On October 12, 2017, the University of Montana Western Fine Arts Gallery hosted an event featuring faculty artists Joe Hadden, Suzy Kitman and Aja Mujinga Sherrard, who is also the Fine Arts Gallery coordinator. The three artists each presented examples of their work and described their creative process to an audience of art students and community members.

Hadden Artwork

Joe Hadden received his MFA at Georgia State University in Atlanta, Georgia.
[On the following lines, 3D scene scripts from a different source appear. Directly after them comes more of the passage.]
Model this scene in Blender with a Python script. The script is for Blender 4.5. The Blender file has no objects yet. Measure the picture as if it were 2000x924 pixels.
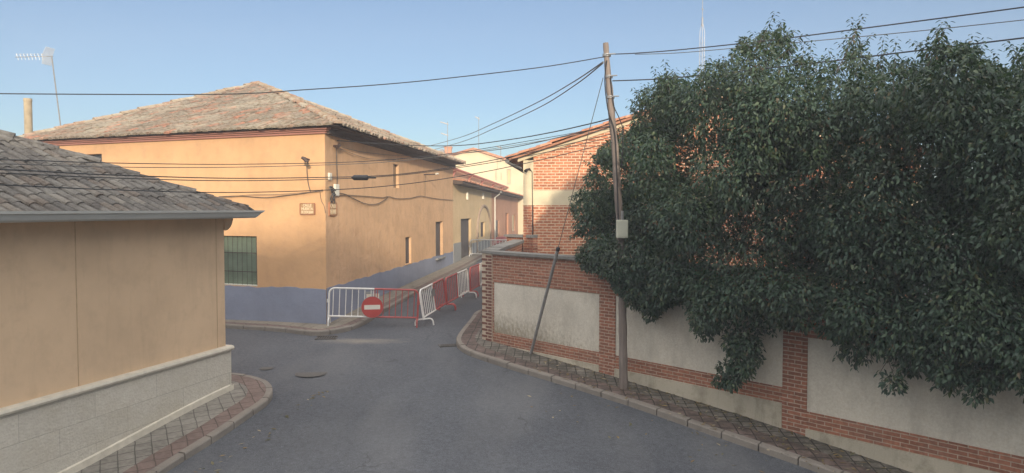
import bpy, bmesh, math, random
import numpy as np
from mathutils import Vector, Matrix
random.seed(7); rng = np.random.default_rng(7)
PI = math.pi
S = bpy.context.scene
COL = S.collection
# ------------------------------------------------------------------ camera model (photograph is 2000 x 924)
F, CX, CY, HZ = 1400.0, 1000.0, 462.0, 408.0
TH = math.atan((CY-HZ)/F); CT, ST = math.cos(TH), math.sin(TH)
H = 4.0                                    # height of the lens in the world
def ray(px, py):
    u = (px-CX)/F; v = (CY-py)/F
    return Vector((u, CT+v*ST, -ST+v*CT))
def W(px, py, Y):
    d = ray(px, py); k = Y/d.y
    return Vector((d.x*k, Y, H+d.z*k))
# ------------------------------------------------------------------ the lie of the land
GP_ = [(-200,-4.8),(-30,-4.7),(0,-4.6),(6,-4.45),(10,-4.15),(11.25,-4.02),(12.6,-3.82),(15.5,-3.6),(18.3,-3.42),(19.5,-3.37),(21,-3.31),
       (22.7,-3.23),(24.6,-3.13),(36,-2.88),(42,-2.7),(60,-2.35),(120,-1.6),(3000,-1.6)]
gy = np.array([p[0] for p in GP_], float); gz = np.array([p[1] for p in GP_], float)
def _interp(y):
    return float(np.interp(y, gy, gz))
def g0(y):
    return (_interp(y-.9)+_interp(y-.45)+_interp(y)+_interp(y+.45)+_interp(y+.9))/5
def G(x, y):
    z = g0(y)
    xc = max(-14, min(14, x))
    wn = max(0, min(1, (19.5-y)/5))
    z -= .01*xc*wn
    wf = max(0, min(1, (y-17.5)/4))
    z += .04*min(0, xc+5.3)*wf
    return H+z
def GP(px, py, up=0.0):
    d = ray(px, py)
    k = 1.0
    lo, hi = 2.0, 200.0
    f = lambda k: (H+d.z*k) - (G(d.x*k, d.y*k)+up)
    for _ in range(60):
        mid = (lo+hi)/2
        if f(mid) > 0: lo = mid
        else: hi = mid
    return Vector((d.x*lo, d.y*lo, H+d.z*lo))
# ------------------------------------------------------------------ vertical wall planes with their own frame
class Frame:
    """local x runs along the wall (left to right from outside), y goes into the house, z is up"""
    def __init__(s, o, d):
        s.o = Vector((o[0], o[1], 0)); d = Vector((d[0], d[1], 0)).normalized(); s.d = d
        s.n = Vector((-d.y, d.x, 0)); s.a = math.atan2(d.y, d.x)
    def w(s, x, y, z): return s.o + s.d*x + s.n*y + Vector((0,0,z))
    def at(s, px, py, y=0.0):
        r = ray(px, py); o = s.o + s.n*y
        k = (o.x*s.n.x+o.y*s.n.y)/(r.x*s.n.x+r.y*s.n.y)
        p = Vector((0,0,H))+r*k
        return ((p-o).dot(s.d), p.z)
    def gz(s, x): p = s.w(x,0,0); return G(p.x,p.y)
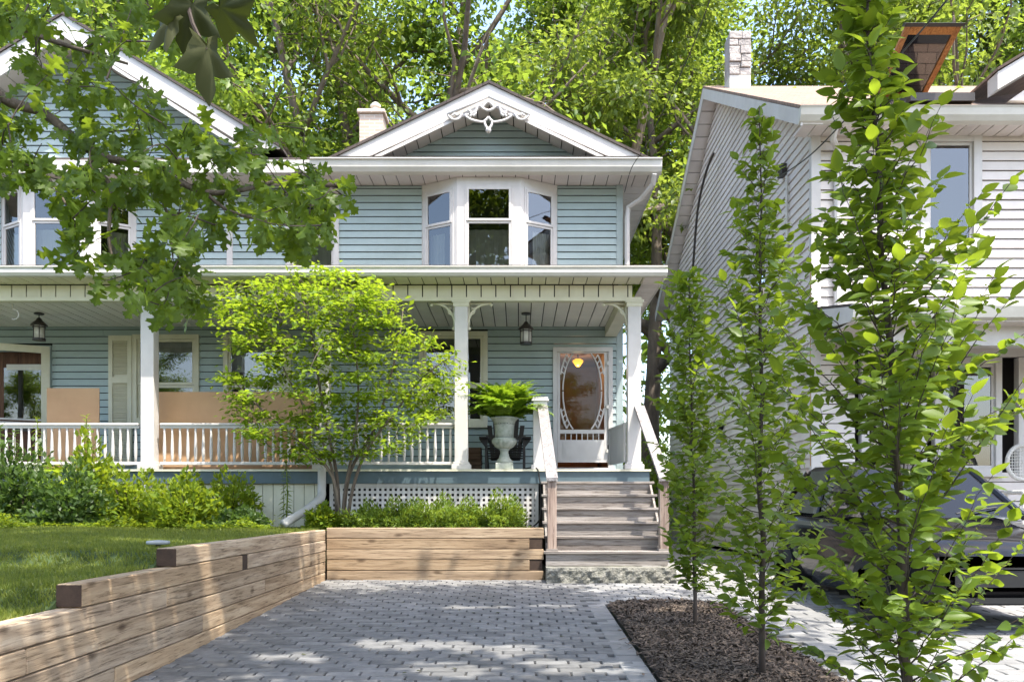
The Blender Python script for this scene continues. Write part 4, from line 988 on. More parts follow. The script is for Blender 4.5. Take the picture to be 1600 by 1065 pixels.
# a distant wood as one mass
n = 26000; r5 = np.random.default_rng(77); xx = r5.uniform(-42, 42, n); zz = r5.uniform(2, 28, n)+1.5*np.sin(xx*.7); zz = np.minimum(zz, 26+3*np.sin(xx*.35)+2*np.sin(xx*1.1))
pos = np.stack([xx, 44+r5.uniform(-3, 3, n)+2*np.sin(xx*.5+zz*.4), zz], 1); dd = r5.normal(0, 1, (n, 3)); nn = r5.normal(0, .6, (n, 3)); nn[:, 2] += 1; nn[:, 1] -= .4
hole = (np.sin(xx*.9+1)+np.sin(zz*1.1+xx*.3)+np.sin(xx*.37-zz*.8)) > -.4
link('woodland', scatter_mesh('woodland', T_quad(), pos[hole], frames(dd, nn)[hole], r5.uniform(.35, .75, n)[hole], 'leaf_bg'), None, kind='stuff')

def bush(name, label, cat, x, y, z, rx, ry, rz_, nleaf, tpl, size, leafm, seed, group=None, stems=7, up=.5, lump=.25, single=0):
    r = np.random.default_rng(seed); t = thing(name, label, cat, (x, y, z), group)
    u = r.normal(0, 1, (nleaf, 3)); u /= np.linalg.norm(u, axis=1, keepdims=True); u[:, 2] = np.abs(u[:, 2])
    rad = (r.random(nleaf)**.38)*(1+lump*np.sin(5*u[:, 0]+seed)*np.cos(4*u[:, 1]+2*u[:, 2]*3+seed))
    pos = np.array((x, y, z))+u*rad[:, None]*np.array((rx, ry, rz_)); pos[:, 2] += .02
    dd = u+r.normal(0, .6, (nleaf, 3)); dd[:, 2] += up*.4; nn = u*.7+r.normal(0, .5, (nleaf, 3)); nn[:, 2] += .8
    b = MB()
    for i in range(stems):
        a = r.uniform(0, 6.28); q = r.uniform(.3, .8); e = (x+math.cos(a)*rx*q, y+math.sin(a)*ry*q, z+rz_*r.uniform(.55, .85))
        b.tube(spl([(x+math.cos(a)*rx*.1, y+math.sin(a)*ry*.1, z-.03), (x+math.cos(a)*rx*q*.4, y+math.sin(a)*ry*q*.4, z+rz_*.4), e], 3), [.011]*3+[.007]*3+[.004], 5, False)
    b.build('stem', 'bark_smooth', t)
    put_leaves(t, tpl, pos, dd, nn, size*r.uniform(.65, 1.25, nleaf), leafm, single); return t
# understorey between the houses
for i, (x, y, s, lm, lb) in enumerate(((3.0, 24.5, 1.3, 'leaf_bg', 'bright green bush at the end of the side passage'), (2.6, 29, 2.2, 'leaf_bg', 'larger leafy bush farther back in the side passage'), (4.6, 32, 2.6, 'leaf_bg2', 'tall olive bush at the very back of the side passage'))):
    bush('bush', lb, 'bush', x, y, 0, s, s, s*2.3, 2600, T_quad(), .2, lm, 60+i, 'bushes behind the side passage')

# ---- columnar young trees in the mulch
def columnar(base, top, width_at, nbranch, lsize, per, label, seed, r0, single, z_lo):
    r = np.random.default_rng(seed); base = np.array(base); top = np.array(top); L = top-base
    t = thing('young_tree', label, 'tree', tuple(base), 'young columnar trees in the mulch bed')
    stem = [base+L*i/12+np.array((r.normal(0, .008), r.normal(0, .008), 0))*(i > 0) for i in range(13)]
    b = MB(); b.tube([tuple(s) for s in stem], [r0*(1-.85*i/12) for i in range(13)], 9); b.build('trunk', 'bark_smooth', t, True)
    pos, dd, nn, sz = [], [], [], []; br = MB(); extra = MB()
    for k in range(nbranch):
        f = z_lo+(.985-z_lo)*((k+r.random())/nbranch); p = base+L*f; az = k*2.39996+r.uniform(-.3, .3); W = width_at(f)*r.uniform(.5, 1.25)
        rise = W*r.uniform(.5, 1.5); o = np.array((math.cos(az), math.sin(az), 0)); m = 7; pts = []
        for i in range(m+1):
            s = i/m; pts.append(p+o*W*s*(1.15-.15*s)+np.array((0, 0, rise*s**1.1-.06*W*s**3))+r.normal(0, .006, 3)*(i > 0))
        br.tube([tuple(q) for q in pts], [max(.0014, r0*.16*(1-.8*i/m)) for i in range(m+1)], 4, False)
        nl = max(4, int(per*(W/.35)**.75)); side = 1
        for i in range(nl):
            s = .1+.9*(i+.6*r.random())/nl; j = min(int(s*m), m-1); q = pts[j]+(pts[j+1]-pts[j])*(s*m-j); ax = pts[j+1]-pts[j]; ax = ax/np.linalg.norm(ax)
            lat = np.cross(ax, (0, 0, 1)); lat /= max(np.linalg.norm(lat), 1e-3); side = -side
            d = ax*.65+lat*side*.85+np.array((0, 0, r.uniform(-.55, .1)))+r.normal(0, .22, 3); pos.append(q+d*.01); dd.append(d)
            n_ = np.array((0, 0, 1.0))+.55*o+r.normal(0, .35, 3); nn.append(n_); sz.append(lsize*r.uniform(.42, 1.2)*(1.05-.25*s))
        pos.append(pts[-1]); dd.append(pts[-1]-pts[-2]+np.array((0, 0, -.01))); nn.append(np.array((0, 0, 1.0))+o*.5); sz.append(lsize)
    for i in range(6): pos.append(top+np.array((0, 0, -.03*i))); dd.append(r.normal(0, .6, 3)+np.array((0, 0, .6))); nn.append(r.normal(0, .6, 3)+np.array((0, 0, 1))); sz.append(lsize*.8)
    br.build('branches', 'bark_smooth', t, kind='stuff')
    put_leaves(t, [T_ovate(.27, .16), T_ovate(.23, .34), T_ovate(.30, .05)], pos, dd, nn, sz, 'leaf_horn', single)
    return t
def wprof(pts): return lambda f: float(np.interp(f, [p[0] for p in pts], [p[1] for p in pts]))
columnar((PX(1086, 7.5), 7.5, gz(7.5)), (PX(1076, 7.5), 7.5, PZ(425, 7.5)), wprof([(0, .12), (.12, .2), (.3, .3), (.6, .3), (.85, .22), (1, .06)]), 135, .10, 22, 'smallest young tree beside the stairs at the back of the mulch bed', 31, .019, 120, .1)
columnar((PX(1191, 5.65), 5.65, gz(5.65)), (PX(1187, 5.65), 5.65, PZ(168, 5.65)), wprof([(0, .2), (.12, .38), (.3, .42), (.55, .33), (.75, .2), (.9, .08), (1, .03)]), 125, .100, 23, 'middle young tree, slender, before the grey house side wall', 32, .023, 300, .07)
columnar((1.71, 3.72, gz(3.72)), (PX(1352, 3.72), 3.72, 3.34), wprof([(0, .32), (.15, .54), (.38, .57), (.52, .43), (.66, .25), (.82, .15), (1, .05)]), 158, .099, 25, 'nearest and largest young tree, filling the right foreground', 33, .027, 300, .07)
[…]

He is a mixed media artist who currently creates abstract geological landscapes by combining alchemical procedures with artistic technique.
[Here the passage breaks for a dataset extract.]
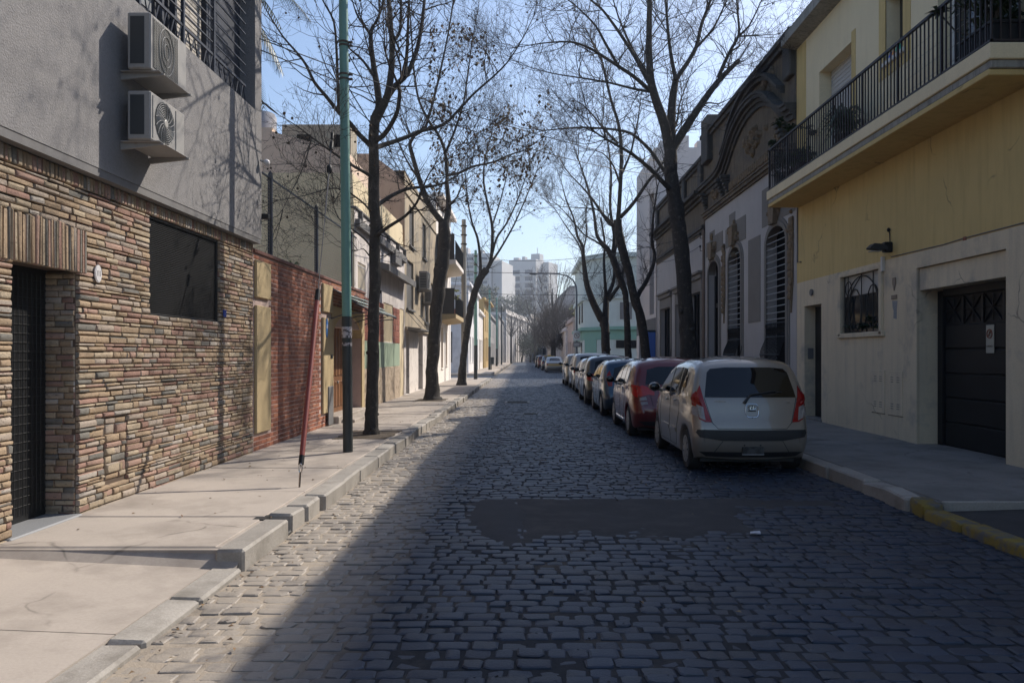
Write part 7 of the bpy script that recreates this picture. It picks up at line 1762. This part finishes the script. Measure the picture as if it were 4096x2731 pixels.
b = MB(); b.tube([(0, 0, -.1), (-.01, 0, 1), (-.02, 0, 2.02)], [.0735, .0735, .0725], 20); b.build('lower_shaft', m_pblack, gp, 60, local=True)
b = MB(); b.lathe([(.076, 1.70), (.0765, 1.73), (.076, 1.86), (.075, 1.865)], (-.018, 0, 0), 'z', 20); b.lathe([(.0755, 1.58), (.076, 1.59), (.0755, 1.63)], (-.016, 0, 0), 'z', 20); b.build('stickers', m_stk, gp, 60, local=True)
b = MB()
for z in (5.55, 5.62, 6.05, 6.10): b.lathe([(.074, z), (.079, z + .004), (.079, z + .026), (.074, z + .03)], (-.06, 0, 0), 'z', 18); b.bevbox(.0, .07, -.02, .02, z, z + .03, .004); b.cut()
b.build_each('strap', m_strap, gp, local=True)
# guy wire with red guard tube
gy = thing('guy_wire', (-2.46, 8.58, WZ), 'leaning red guard tube round a guy wire anchored in the pavement', 'guy wire')
A = Vector((-2.46, 8.58, WZ)); B = Vector((-2.78, 11.70, 5.7)); at = lambda f: A.lerp(B, f) + Vector((0, 0, -.10 * math.sin(math.pi * f)))
L_ = (B - A).length
b = MB(); b.tube([at(.06), at(.17), at(.28), at(.40)], .029, 14); b.build('guard_tube', M('red_guard_paint', (.24, .045, .035), .55, var=.15, streak=.3, stcol=(.12, .05, .04), obj=True), gy, 60)
b = MB(); b.tube([at(.045), at(.062)], .031, 12); b.tube([at(.399), at(.425)], .031, 12); b.build('end_cap', m_black, gy, 60)
b = MB(); b.tube([at(.0) + Vector((0, 0, -.1)), at(.03)], .011, 6); b.tube([at(.034) + Vector((.018 * math.cos(a), 0, .05 * math.sin(a) + .02)) for a in [2 * math.pi * k / 12 for k in range(13)]], .007, 5); b.build('anchor_rod', m_chrome, gy, 60)
b = MB(); b.tube([at(.04 + .96 * k / 14) for k in range(15)], .0065, 5)
b.tube([at(.62), at(.72)], .011, 5); b.build('cable', m_ledge, gy)
b = MB(); b.blob(at(.735), (.04, .04, .07)); b.tube([at(.79), at(.81)], .028, 8); b.tube([at(.82), at(.835)], .024, 8); b.build('insulator', m_black, gy, 60)
# other poles
def pole(label, x, y, h, r, mats, split=None, name='street_pole', lean=0):
    t = thing(name, (x, y, WZ), label, 'pole')
    if split: b = MB(); b.tube([(0, 0, -.2), (lean * split / h, 0, split)], [r * 1.1, r * 1.05], 12); b.build('lower_shaft', mats[1], t, 60, local=True)
    b = MB(); b.tube([(lean * (split or -.2) / h, 0, split or -.2), (lean, 0, h)], [r, r * .75], 12); b.build('upper_shaft', mats[0], t, 60, local=True)
    b = MB()
    for k in range(3): b.lathe([(r * .95, h - .4 - .5 * k), (r * 1.1, h - .38 - .5 * k), (r * 1.1, h - .32 - .5 * k)], (lean, 0, 0), 'z', 10); b.cut()
    b.build_each('collar', m_strap, t, local=True)
    return t
pole('weathered concrete utility pole just beyond the third left tree', -3.35, 43.5, 8.9, .16, (m_conp,), name='utility_pole')
pole('green street pole with black foot before the side street corner', -2.88, 46.4, 7.6, .10, (m_pgreen, m_pblack), 2.0)
pole('second green street pole, past the side street', -3.33, 75, 7.6, .11, (m_pgreen, m_pblack), 2.2)
pole('farthest green street pole on the left pavement', -3.5, 99, 8.6, .13, (m_pgreen, m_pblack), 2.2)
pole('thin dark pole beyond the farthest green pole', -3.3, 113, 8.4, .13, (m_pblack,))
t = thing('litter_bin', (-3.2, 76.0, WZ), 'small dark litter bin hung at the second green pole', 'bin'); b = MB(); b.lathe([(.18, .5), (.25, .55), (.27, 1.2), (.22, 1.22)], (0, 0, 0), 'z', 14); b.build('bucket', m_acd, t, 40, local=True); b = MB(); b.cyl((0, 0, 0), (0, 0, .6), .04, 8); b.build('foot', m_pblack, t, local=True)
# curved street lamp and sign on the right
lp = thing('street_lamp', (4.3, 65, WZ), 'tall thin street lamp with an arched arm reaching over the road on the right', 'street lamp')
pts = [(0, 0, 0), (0, 0, 6.6), (-.05, 0, 7.1), (-.3, 0, 7.6), (-.8, 0, 7.95), (-1.5, 0, 8.1), (-2.4, 0, 8.15), (-3.3, 0, 8.12)]
b = MB(); b.tube(pts, [.10, .075, .07, .065, .06, .055, .05, .045], 10); b.build('pole', M('lamp_grey_steel', (.09, .10, .12), .5), lp, 60, local=True)
b = MB(); b.blob((-3.55, 0, 8.1), (.38, .13, .09)); b.build('lamp_head', m_acd, lp, 60, local=True)
t = thing('road_sign', (4.3, 64.8, 2.2), 'white no parking road sign above a small grey plate on the lamp pole', 'sign')
b = MB(); b.bevbox(-.3, .3, -.03, -.0, .55, 1.35, .01); b.build('plate', M('white_road_sign', (.62, .62, .62), .4), t, local=True)
b = MB(); b.tube([(.2 * math.cos(a), -.035, .95 + .2 * math.sin(a)) for a in [2 * math.pi * k / 20 for k in range(21)]], .028, 5); b.tube([(-.14, -.035, 1.09), (.14, -.035, .81)], .024, 5); b.build('ring', M('faded_sign_ring', (.30, .16, .12), .5), t, local=True)
o = text_mesh('E', .26, m_ink, 'letter', None, (0, 0, 0), (R(90), 0, 0), .002); o.parent = t; o.location = (0, -.032, .95)
b = MB(); b.bevbox(-.3, .3, -.03, 0, .02, .45, .01); p_ = b.build('lower_plate', m_ledge, t, local=True); b = MB(); b.box(-.22, .22, -.034, -.03, .27, .32); b.box(-.22, .18, -.034, -.03, .13, .18); b.build('text_lines', m_plaq, p_, local=True)
b = MB(); b.cyl((0, .0, -.05), (0, 0.0, 1.4), .03, 8); b.build('post', m_acd, t, local=True)
# overhead cables
def cable(label, p, q, sag, r=.008, n=24):
    p, q = Vector(p), Vector(q); b = MB(); b.tube([p.lerp(q, k / n) + Vector((0, 0, -sag * 4 * (k / n) * (1 - k / n))) for k in range(n + 1)], r, 4, caps=False)
    tag(b.build('overhead_cable', m_wire), label, 'cable', 'overhead cables')
def UV(u, v, Y): return ((u - 2098) / 3150 * Y, Y, 1.6 - (v - 1418) / 3150 * Y)
cable('upper cable strung across the street in front of the distant towers', UV(1790, 1086, 55), UV(2420, 1092, 55), .05, .018)
cable('lower cable strung across the street above the parked cars', UV(1840, 1172, 60), UV(2420, 1180, 60), .06, .018)
cable('cable pair strand crossing high between grey house and trees', (-3.9, 11.6, 6.25), (6.3, 27.5, 8.2), .4, .009)
cable('parallel cable strand just under the high crossing one', (-3.9, 11.65, 6.1), (6.3, 28.0, 7.9), .5, .009)
cable('cable running from the green pole along the left houses', (-2.64, 11.78, 6.1), (-3.35, 43.5, 8.6), .5, .010)
cable('second cable along the left house fronts, slightly lower', (-2.64, 11.78, 5.6), (-3.35, 43.5, 8.1), .6, .010)
cable('slanting cable from the concrete pole down to the corner balcony house', (-3.35, 43.5, 8.4), (-4.25, 45.5, 4.2), .1, .012)
cable('service cable from the concrete pole to the white corner house', (-3.35, 43.5, 8.6), (-4.4, 66, 6.8), .5, .014)
cable('service cable crossing from the right ornate front to the left pole', (6.35, 28.15, 5.9), (-2.6, 46.4, 7.3), .5, .010)
cable('thin cable drooping along the right hand fronts', (6.3, 28.1, 5.5), (6.3, 44.4, 7.2), .5, .010)
# ---------------------------------------------------------------- air: thin haze round the whole street
USE_HAZE = True
if USE_HAZE:
    b = MB(); b.box(-420, 420, -60, 620, -1.2, 75)
    mh_, nt, bs = _nt('thin_haze'); nt.nodes.remove(bs)
    pv = nt.nodes.new('ShaderNodeVolumePrincipled'); pv.inputs['Color'].default_value = (.80, .88, 1.0, 1); pv.inputs['Density'].default_value = .0008; pv.inputs['Anisotropy'].default_value = .3
    nt.links.new(pv.outputs[0], [n for n in nt.nodes if n.type == 'OUTPUT_MATERIAL'][0].inputs['Volume'])
    hz = b.build('haze', mh_); tag(hz, 'thin bluish city haze filling the street', 'haze', kind='stuff')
“Surprise is a big portion of my work,” Hadden said.

After visiting Yellowstone for the first time, he began one of his most ambitious pieces, recreating scenes from the Yellowstone Geysers with microscopic images.

His work has earned him the Kathleen G. Williams Award of Excellence and a residency at The Hambidge Center for Creative Arts.

Suzy Kitman Artwork

Suzy Kitman also began her career as an abstract artist but was drawn to realism during her time as a patina artist at The Metropolitan Museum of Art.

Her work as a photographer is highly influential on her paintings:

“I used to do portrait photography, but I hated being in a dark room,” Kitman said.

When creating a still-life, she attempts to “reanimate” the photograph it is based on.

Currently residing in Portland, Ore., she noticed that “a lot of people are living in campers” due to high rent and income disparity. She recreates these “forms of shelter” to highlight this new reality of life in The City of Roses.

Sherrard Presentation

Aja Mujinga Sherrard is a conceptual artist, meaning she works outward from ideas.

“Ideas come to me relatively whole, and I find the visual elements to frame it,” Sherrard said.

Much of her work centers around questions about race and racial identity. She considers questions like these a source of “consistent anxiety.”

“I am not internally how I am perceived externally,” Sherrard said.

In her piece “Costuming Kinship,” she confronted the history of blackface in America by imitating her mother, father, and grandmother “through the use of acrylic paint and crude costume elements.” She was then photographed posing next to the emulated relative.

Her performance/installation “,is repair,” was a massive endeavor that utilized 300 handmade tiles designed to represent journal entries.

The tiles were “inscribed by continuous, anonymous writings (the artist and the audience’s) dealing with grief, loss, fear, anxiety, hardship and shame.”

Everyday, Sherrard spent an hour washing the tiles, so that new words could be written on them. Later on she displayed the sponges she used in her piece “The Accumulation of Grief.”